Tom Raworth

Tom Raworth

The internet never ceases to amaze me.
Quite by accident I stumbled across Tom Raworth’s website the other day.
Raworth was the poet I wrote my final year dissertation on at Cambridge. No matter that it was panned by the Faculty, for me it was the chance to immerse myself into that kooky, intensely creative world of UK small-press poetry. From the late 60s till the early 90s these writers took control of the means of production by printing their own work in stunningly crafted print runs. This meant they were able to stand outside the constraints of the literary market place and do their own thing.
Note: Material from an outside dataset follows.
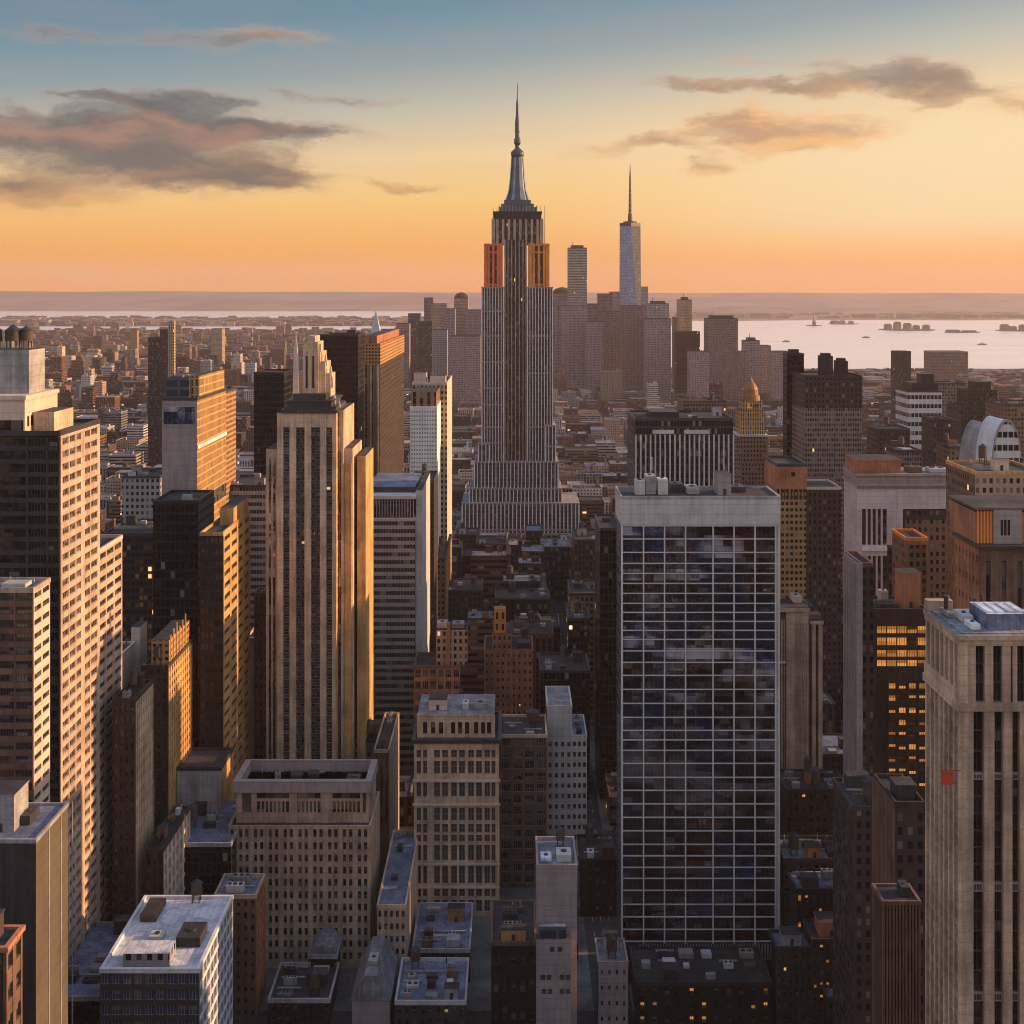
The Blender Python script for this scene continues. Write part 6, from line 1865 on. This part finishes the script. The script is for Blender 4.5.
simple('pyramid_roofed_tower', 'slender distant tower with a pale pointed roof above the left cityscape', 168, 174, 322, 1700, depth=8, mat='f_tan', seed=301, n=0, bh=None, edge='tan2')
t = simple('pyramid_roofed_tower', 'old tower with pale pyramid roof just right of the brown ribbed tower', 366, 384, 344, 1500, depth=22, mat='f_tan', seed=302, n=0, bh=None, edge='tan2')
b = MB(); b.taper((t.x0 + t.x1) / 2, t.y0 + 10, 16, 18, t.z, 0.6, 0.6, py_z(311, 1500)); t.part('pyramid_roof', b, 'pale')
simple('office_tower', 'dark distant slab on the left skyline with light pole beside', 160, 169, 330, 1750, depth=26, mat='f_dkbrown', seed=303, n=0, bh=None)
simple('office_block', 'distant wide slab above the golden-flanked tower on the left skyline', 148, 168, 338, 1800, depth=30, mat='f_dk', seed=304, n=0, bh=None)
simple('office_block', 'distant orange-lit block far on the left flats', 130, 137, 330, 4200, side=139, mat='f_goldgrid', seed=305, n=0, bh=None)
simple('office_block', 'distant pale block right of the pole on the left flats', 211, 222, 329, 4000, side=225, mat='f_tan', seed=306, n=0, bh=None)

# ---------------------------------------------------------------- harbour: islands, boats, monument
M['isle'] = stone('island_trees', (0.05, 0.045, 0.04), var=0.4)
def island(px0, px1, py, dpt, h, seed, nb):
    r_ = random.Random(seed)
    Y0 = F * EYE / (py - HZ)
    xa, xb = px_x(px0, Y0), px_x(px1, Y0)
    n = 22
    ring = []
    for i in range(n):
        a = 2 * math.pi * i / n
        ring.append(((xa + xb) / 2 + (xb - xa) / 2 * math.cos(a) * r_.uniform(0.9, 1), Y0 + dpt / 2 + dpt / 2 * math.sin(a)))
    b = MB(); b.prism(ring, 0.2, 4.0, 0)
    o = link('island', b.mesh('island', ['isle'])); o['kind'] = 'structure'
    for i in range(nb):
        w_ = (xb - xa) / nb
        x0 = xa + (xb - xa) * 0.08 + i * w_ * 0.85
        yield x0, x0 + w_ * r_.uniform(0.4, 0.8), Y0 + dpt * 0.4, r_.uniform(0.5, 1) * h
isl = (('left low harbour island', 832, 864, 324.5, 260, 24, 1, 3), ('middle harbour island', 888, 946, 331, 420, 40, 2, 5), ('far right harbour island', 1006, 1040, 331.5, 300, 36, 3, 3), ('small islet right of the middle harbour island', 948, 985, 333, 160, 9, 4, 2))
for (nm, p0, p1, py, dp, h, sd_, nb) in isl:
    for i, (x0, x1, y, h_) in enumerate(island(p0, p1, py, dp, h, sd_, nb)):
        t = Thing('island_building', ('westernmost', 'second', 'third', 'fourth', 'fifth')[i].replace('westernmost', 'first') + ' building from the left on the ' + nm, 'building', (x0, y, 4), 'buildings on the harbour islands')
        b = MB(); b.box(x0, x1, y, y + 40, 4, 4 + h_, 0); t.part('wall', b, 'f_brown')
        b = MB(); xm = (x0 + x1) / 2
        b.prism([(x0 - 1, y - 1), (x1 + 1, y - 1), (x1 + 1, y + 41), (x0 - 1, y + 41)], 4 + h_, 8 + h_ * 1.25, 0, None, [(x0 + 6, y + 18), (x1 - 6, y + 18), (x1 - 6, y + 22), (x0 + 6, y + 22)], bottom=True); t.part('roof', b, 'dkbrown')
def monument(px, py, h):
    Y0 = F * EYE / (py - HZ)
    x = px_x(px, Y0)
    t = Thing('harbour_monument', 'tiny dark monument figure on a pedestal out in the harbour', 'monument', (x, Y0, 0.6))
    b = MB(); b.cyl(x, Y0, 60, 55, 0.4, 6, 12); t.part('islet', b, 'isle')
    b = MB(); b.taper(x, Y0, 26, 26, 6, 18, 18, h * 0.45); t.part('pedestal', b, 'dkbrown')
    b = MB(); b.lathe(x, Y0, [(9, h * 0.45), (6.5, h * 0.6), (6, h * 0.72), (4, h * 0.8), (3.5, h * 0.84), (2.5, h * 0.87), (0.5, h * 0.89)], 10); b.taper(x - 5, Y0, 3, 3, h * 0.75, 2, 2, h); t.part('figure', b, 'steel')
monument(814, 326, 90)
def boat(px, py, L, lab, kind):
    Y0 = F * EYE / (py - HZ)
    x = px_x(px, Y0)
    t = Thing(kind, lab, 'boat', (x, Y0, 0.6), 'boats out on the harbour')
    w_ = L * 0.22
    hull = [(x - L / 2, Y0), (x - L * 0.35, Y0 - w_ / 2), (x + L * 0.45, Y0 - w_ / 2), (x + L / 2, Y0 - w_ * 0.35), (x + L / 2, Y0 + w_ * 0.35), (x + L * 0.45, Y0 + w_ / 2), (x - L * 0.35, Y0 + w_ / 2)]
    b = MB(); b.prism(hull, 0.7, 0.6 + L * 0.09, 0); t.part('hull', b, 'dark')
    if kind == 'sailing_boat':
        b = MB(); b.cyl(x, Y0, 0.8, 0.4, L * 0.09, L * 1.35, 6); t.part('mast', b, 'dark')
        b = MB()
        for s in (-1, 1):
            b.face([(x + 1, Y0 + s * 0.3, L * 0.16), (x + L * 0.42, Y0 + s * 0.3, L * 0.16), (x + 1.2, Y0 + s * 0.3, L * 1.3)][::s])
        t.part('sail', b, 'pale')
    else:
        b = MB(); b.box(x - L * 0.28, x + L * 0.38, Y0 - w_ * 0.4, Y0 + w_ * 0.4, 0.6 + L * 0.09, L * 0.17, 0); b.box(x - L * 0.2, x + L * 0.2, Y0 - w_ * 0.3, Y0 + w_ * 0.3, L * 0.17, L * 0.23, 0); t.part('cabin', b, 'pale')
        b = MB(); b.cyl(x + L * 0.1, Y0, L * 0.03, L * 0.03, L * 0.23, L * 0.3, 8); t.part('funnel', b, 'dark')
boat(894, 319, 55, 'pale-sailed boat far out on the harbour beyond the middle island', 'sailing_boat')
boat(866, 338, 45, 'small ferry on the harbour left of the middle island', 'ferry')
boat(786, 342, 38, 'small ferry on the bright water right of the lone wide tower', 'ferry')
boat(982, 345, 42, 'ferry nearest the right shore on the harbour', 'ferry')

# ================================================================ the low city: every lot a building, the best seen 280 built one by one
rg = random.Random(11)
PAL = [('dark brown', (0.075, 0.048, 0.036)), ('brown', (0.15, 0.09, 0.06)), ('brick red', (0.24, 0.10, 0.06)), ('tan', (0.36, 0.26, 0.18)), ('grey', (0.22, 0.21, 0.205)),
       ('charcoal', (0.03, 0.028, 0.029)), ('pale', (0.48, 0.44, 0.40)), ('maroon', (0.11, 0.05, 0.045)), ('cream', (0.58, 0.48, 0.36))]
WGT = [24, 22, 12, 11, 9, 10, 5, 8, 4]
AV = [34 + 140 * k for k in range(-60, 61)]
lots = []
def hlim(Y):
    tab = ((440, 985), (520, 930), (600, 800), (680, 690), (760, 600), (900, 556), (1100, 543), (1260, 534), (1310, 500), (2000, 412), (3000, 358), (4300, 338))
    for (a, pa), (c, pc) in zip(tab, tab[1:]):
        if a <= Y <= c:
            pp = pa + (pc - pa) * (Y - a) / (c - a)
            return EYE - (pp - HZ) * Y / F
    return 60
Yrow = 455.0
while Yrow < 4250:
    halfw = Yrow * 0.40 + 30
    dl = 31 if Yrow < 1600 else 38
    for av in AV:
        if av + 140 < -halfw or av > halfw:
            continue
        x = av + 10
        end = av + 130
        while x < end - 10:
            wdt = rg.uniform(14, 34) if Yrow < 1700 else rg.uniform(20, 46)
            x1 = min(x + wdt, end)
            if end - x1 < 10:
                x1 = end
            for half in (0, 1):
                y0 = Yrow + half * dl + rg.uniform(0, 1.2)
                y1 = Yrow + (half + 1) * dl - rg.uniform(0.3, 3)
                if px_x(0, 1) * y0 - 20 > x1 or x > -px_x(0, 1) * y0 + 20:
                    continue
                if y0 > 4020 and x > 400 and x < 9000:
                    continue
                if any(x < f[1] and x1 > f[0] and y0 < f[3] and y1 > f[2] for f in FOOT):
                    continue
                r_ = rg.random()
                h = 12 + 26 * r_ * r_ + (rg.uniform(15, 60) if rg.random() < (0.22 if Yrow < 1800 else 0.08) else 0)
                if Yrow < 1250:
                    h += rg.uniform(15, 62)
                h = min(h, hlim(y0) * rg.uniform(0.7, 1.0))
                if x > 320 and y0 > 3000:
                    h = min(h, rg.uniform(7, 16))
                if h < 6:
                    h = 6
                ci = rg.choices(range(len(PAL)), WGT if Yrow < 1300 else [20, 18, 12, 14, 12, 7, 13, 9, 13])[0]
                if Yrow < 1250 and ci in (6, 8, 3, 4) and rg.random() < 0.75:
                    ci = 0
                lots.append((x, x1 - rg.uniform(0, 0.8), y0, y1, h, ci, rg.randint(0, 2), rg.random()))
            x = x1
    Yrow += 2 * dl + 14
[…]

With the Borderization of literature in the 90s that became increasingly difficult…. But back in the day they were wildly experimental and edgey – and that always got my vote. And Tom was perhaps the edgiest of the lot.

It was sad to see how much of Tom’s website is dedicated to obituaries of fellow poets who have recently died. Sad and astonishing that Tom is still around to lay the wreaths. By rights, he should have been the first to go. He’s suffered from an extraordinary heart condition for years and has endured a fairly relentless string of bad health, tragedy and economic hardship. But he’s still writing….

And I’ve always loved his work. It’s infuriatingly hard to pin down, weirdly allusive, yet brashly concrete at the same time. My favorite was Eternal Sections that he wrote in the late 80s. It’s a long sequence of 14-line stanzas, sort of mutilated sonnets with a shadowy narrative and a spiralling network of allusion to a vast array of topics. It’s a dizzying read but wonderful.

in a haze of nerve-gas
he fell backwards in pure reflex
drifted down the access tube
full of references
altered to magnify
a feeling of rightness
abstract patterns shifting
into jagged vertical tattoos
whirling the line through long arcs
learning to adjust
the way flames leapt
in all that magnificence
into flashing monochrome images
created in his wake

You can get his Collected Poems from Carcanet. (Though you should probably buy it somewhere other than the late capitalist Behemoth of amazon.com, considering Tom’s small press heritage.) It’s nice to have all his poetry to hand again. I’ve lost most of my poetry collections in a multitude of Zen housemoves. It used to be the most important thing in my life and now – I can’t remember the last book of verse I picked up. Of course, the new collections doesn’t have any of the small-press glamour of those original volumes I handled like sacred Torahs when I was writing my dissertation, but it means more people will get to read Raworth, which is great.

He’s also a wonderful artist, One of his beautiful collages still has pride of place in my picture collection.